To nieprawda, że osoby LGBT i pedofile to jakaś pokrewna grupa. To nienawistne kłamstwo, które ma służyć szczuciu na osoby LGBT – mówią inicjatorki przejazdu antyhomofobusa po ulicach polskich miast. W czwartek (30 września) pojawił się w Bydgoszczy.

– Nie pokazujemy treści drastycznych. Nie siejemy nienawiści. Nie używamy urządzeń nagłaśniających. Stajemy tylko w obronie zaszczuwanej społeczności LGBT, pokazując prawdę – tłumaczyła w czwartek (30 września) w Bydgoszczy Bożena Przyłuska z Ogólnopolskiego Strajku Kobiet, jedna z inicjatorek przejazdów antyhomofobusa po ulicach polskich miast.

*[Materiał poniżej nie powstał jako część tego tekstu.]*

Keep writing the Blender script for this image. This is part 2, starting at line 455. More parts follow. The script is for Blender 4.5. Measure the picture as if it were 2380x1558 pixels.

To ciemna furgonetka z napisem: „Pedofile grasują najczęściej w Kościele i tradycyjnej rodzinie”. Pojawiła się dziś po południu na ulicach centrum Bydgoszczy. Chronił ją policyjny radiowóz. – Hasło nie oznacza walki z tradycyjną rodziną. Przyjeżdżamy z informacją, że pedofilia nie ma nic wspólnego z orientacją seksualną – tłumaczy Przyłuska

Dlaczego trzeba to robić? – pytamy

– Bo na ulicach polskich miast jeżdżą samochody z banerami informującymi, że jest odwrotnie. Pedofilia nie ma związku z homoseksualnością, z osobami LGBT, co chcą fałszywie wmawiać ludzie jeżdżący busami z nienawistnymi hasłami. Wmawiają, że osoby LGBT i pedofile to jakaś pokrewna grupa. To jest nieprawda i nienawistne kłamstwo, które ma służyć szczuciu na osoby LGBT i władza miała wroga, którego może wskazać społeczeństwu – odpowiada Przyłuska.